IANAL, but, AFAICT, speculation and innuendo most definitely are protected. "Real" journalists do that sort of thing all the time.
e.g. Headline: Is Obama a Muslim? Story: Of course he isn't...
Most people just read the headline. A few months later, their brains will have filtered out the smaller words and just remember "Obama, Muslim". That's one of the big reasons so many people today still believe he is.
I don't remember the target, but I remember a long-running smear campaign a few years back. Some guy registered a domain named something along the lines of so-and-so-is-not-an-idiotic-jerk.com then put up a website full of innuendo. Things like "Are the rumors that so-and-so molests children true? We here at so-and-so-is-not-an-idiotic-jerk.com don't believe them for a second. Anonymous sources claim that so-and-so enjoys torturing kittens, but we don't think those sources are credible."
IIRC, the legal battle was pretty spectacular. After the website owner won, they kissed and made up. He transferred ownership of the domain to his target, and it's been largely forgotten. I'm not having any luck tracking it down on google, so this is hearsay and should probably be ignored.

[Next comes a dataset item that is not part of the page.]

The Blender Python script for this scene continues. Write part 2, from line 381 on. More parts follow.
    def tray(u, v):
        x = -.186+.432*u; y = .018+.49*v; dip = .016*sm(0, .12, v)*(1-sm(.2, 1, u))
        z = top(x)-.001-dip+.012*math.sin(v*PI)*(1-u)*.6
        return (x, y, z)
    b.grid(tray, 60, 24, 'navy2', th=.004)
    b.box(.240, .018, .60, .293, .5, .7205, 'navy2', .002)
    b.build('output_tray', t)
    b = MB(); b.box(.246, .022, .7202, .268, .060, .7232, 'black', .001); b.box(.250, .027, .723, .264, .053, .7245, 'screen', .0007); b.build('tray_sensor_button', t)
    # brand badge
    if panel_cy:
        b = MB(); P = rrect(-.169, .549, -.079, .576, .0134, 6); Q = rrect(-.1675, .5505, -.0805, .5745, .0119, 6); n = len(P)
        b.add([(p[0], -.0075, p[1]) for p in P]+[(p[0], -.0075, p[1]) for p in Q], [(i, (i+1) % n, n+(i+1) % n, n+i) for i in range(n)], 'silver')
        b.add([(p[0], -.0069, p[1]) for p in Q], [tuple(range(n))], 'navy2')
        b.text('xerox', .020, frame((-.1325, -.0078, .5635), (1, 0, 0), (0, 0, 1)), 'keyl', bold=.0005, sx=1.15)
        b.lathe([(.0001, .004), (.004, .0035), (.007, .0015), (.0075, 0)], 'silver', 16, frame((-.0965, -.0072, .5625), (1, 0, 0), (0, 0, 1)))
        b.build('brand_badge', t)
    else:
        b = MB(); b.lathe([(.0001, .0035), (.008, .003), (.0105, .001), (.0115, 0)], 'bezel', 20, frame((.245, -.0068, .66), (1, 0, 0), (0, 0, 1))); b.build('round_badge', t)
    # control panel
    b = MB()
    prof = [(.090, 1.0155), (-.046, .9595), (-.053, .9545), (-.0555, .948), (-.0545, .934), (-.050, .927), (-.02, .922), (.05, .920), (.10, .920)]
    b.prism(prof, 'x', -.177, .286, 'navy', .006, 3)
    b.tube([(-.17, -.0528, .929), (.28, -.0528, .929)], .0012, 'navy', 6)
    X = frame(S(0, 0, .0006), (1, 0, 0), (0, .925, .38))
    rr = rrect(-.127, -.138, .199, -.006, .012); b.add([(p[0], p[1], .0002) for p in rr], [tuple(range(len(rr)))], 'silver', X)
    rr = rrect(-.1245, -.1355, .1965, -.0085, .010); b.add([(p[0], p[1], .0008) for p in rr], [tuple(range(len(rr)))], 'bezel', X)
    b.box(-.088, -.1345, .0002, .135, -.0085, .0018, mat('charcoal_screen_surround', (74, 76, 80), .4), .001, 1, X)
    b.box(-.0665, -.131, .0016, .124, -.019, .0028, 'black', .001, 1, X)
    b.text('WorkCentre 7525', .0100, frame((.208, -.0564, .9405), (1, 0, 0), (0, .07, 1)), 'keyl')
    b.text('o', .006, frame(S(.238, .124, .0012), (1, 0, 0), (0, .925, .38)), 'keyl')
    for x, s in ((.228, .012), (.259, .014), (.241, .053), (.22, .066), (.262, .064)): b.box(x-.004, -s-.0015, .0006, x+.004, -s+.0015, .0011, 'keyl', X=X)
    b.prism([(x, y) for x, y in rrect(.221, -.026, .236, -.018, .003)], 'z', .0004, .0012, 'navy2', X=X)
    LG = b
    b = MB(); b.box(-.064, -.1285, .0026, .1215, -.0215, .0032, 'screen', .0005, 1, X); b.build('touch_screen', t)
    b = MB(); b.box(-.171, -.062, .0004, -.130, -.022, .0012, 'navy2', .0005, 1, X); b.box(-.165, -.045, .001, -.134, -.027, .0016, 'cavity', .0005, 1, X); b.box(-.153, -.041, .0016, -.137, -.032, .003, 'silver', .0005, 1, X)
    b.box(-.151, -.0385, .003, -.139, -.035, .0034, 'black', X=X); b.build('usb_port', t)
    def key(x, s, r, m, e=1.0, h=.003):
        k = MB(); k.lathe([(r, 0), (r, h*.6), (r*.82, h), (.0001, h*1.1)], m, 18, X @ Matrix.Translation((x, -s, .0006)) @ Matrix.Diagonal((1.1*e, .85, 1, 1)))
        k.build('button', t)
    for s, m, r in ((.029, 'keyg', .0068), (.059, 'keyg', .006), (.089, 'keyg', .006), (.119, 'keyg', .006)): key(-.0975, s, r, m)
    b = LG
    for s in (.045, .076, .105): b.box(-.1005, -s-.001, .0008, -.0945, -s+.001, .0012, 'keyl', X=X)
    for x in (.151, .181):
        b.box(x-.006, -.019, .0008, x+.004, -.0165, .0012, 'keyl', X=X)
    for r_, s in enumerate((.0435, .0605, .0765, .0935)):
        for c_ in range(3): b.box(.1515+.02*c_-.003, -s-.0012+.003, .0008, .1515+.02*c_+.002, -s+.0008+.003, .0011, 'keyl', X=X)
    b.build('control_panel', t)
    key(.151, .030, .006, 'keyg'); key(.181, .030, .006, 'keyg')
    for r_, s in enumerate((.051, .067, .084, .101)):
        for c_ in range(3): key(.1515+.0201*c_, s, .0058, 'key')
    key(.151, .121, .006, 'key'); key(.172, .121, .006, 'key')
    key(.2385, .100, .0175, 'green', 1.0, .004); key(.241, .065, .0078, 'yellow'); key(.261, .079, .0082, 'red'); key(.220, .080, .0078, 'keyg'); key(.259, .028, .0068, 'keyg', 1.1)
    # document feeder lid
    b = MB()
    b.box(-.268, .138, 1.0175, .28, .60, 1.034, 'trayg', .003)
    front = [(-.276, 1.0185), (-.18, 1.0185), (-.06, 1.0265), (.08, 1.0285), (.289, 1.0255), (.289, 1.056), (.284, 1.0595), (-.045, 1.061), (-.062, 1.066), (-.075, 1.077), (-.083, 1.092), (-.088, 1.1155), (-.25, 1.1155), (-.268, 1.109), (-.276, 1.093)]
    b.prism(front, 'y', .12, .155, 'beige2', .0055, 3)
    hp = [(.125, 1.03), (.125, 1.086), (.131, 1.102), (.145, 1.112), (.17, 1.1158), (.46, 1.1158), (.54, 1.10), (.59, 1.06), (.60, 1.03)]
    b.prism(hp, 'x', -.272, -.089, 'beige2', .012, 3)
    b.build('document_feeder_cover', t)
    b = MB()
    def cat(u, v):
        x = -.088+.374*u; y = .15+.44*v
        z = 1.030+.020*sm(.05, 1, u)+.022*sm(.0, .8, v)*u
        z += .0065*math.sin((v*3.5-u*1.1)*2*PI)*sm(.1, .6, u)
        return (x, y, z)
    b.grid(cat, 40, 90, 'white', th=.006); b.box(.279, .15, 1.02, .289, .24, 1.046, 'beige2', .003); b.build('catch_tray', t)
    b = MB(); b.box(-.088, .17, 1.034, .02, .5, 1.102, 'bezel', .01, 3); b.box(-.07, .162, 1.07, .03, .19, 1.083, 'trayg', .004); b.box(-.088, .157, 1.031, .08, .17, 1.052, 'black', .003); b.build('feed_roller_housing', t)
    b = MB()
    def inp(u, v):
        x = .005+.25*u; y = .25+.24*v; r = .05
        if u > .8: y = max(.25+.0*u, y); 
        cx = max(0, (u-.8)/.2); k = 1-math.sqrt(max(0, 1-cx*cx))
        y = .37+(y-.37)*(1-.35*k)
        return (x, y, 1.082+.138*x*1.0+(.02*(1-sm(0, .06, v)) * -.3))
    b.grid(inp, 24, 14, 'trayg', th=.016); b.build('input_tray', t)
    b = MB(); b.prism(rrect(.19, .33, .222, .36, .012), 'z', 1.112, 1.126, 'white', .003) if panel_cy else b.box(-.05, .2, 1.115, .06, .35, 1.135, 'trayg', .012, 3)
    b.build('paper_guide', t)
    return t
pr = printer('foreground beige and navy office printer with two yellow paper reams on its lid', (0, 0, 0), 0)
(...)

We also have a lot of leeway when providing examples. It would probably be libel for someone to write "Alex Greeley, of Frog Leap, ND sells illegal fireworks" (I intend that example to be completely fictional. If there is such a person and place, I apologize profusely. I did not mean anything by it). But I could have used a real person and place and probably gotten away with it just fine.
Anyway. What you can't do is come out and make inflammatory declarative statements directly. She apparently wrote that the behavior of some lawyer (who she named) in some case (which she cited) was criminal. No evidence beyond an anonymous source. "Real" journalists can't get away with that sort of thing.
To me, that's why this ruling is so scary. It doesn't seem relevant to the case at hand.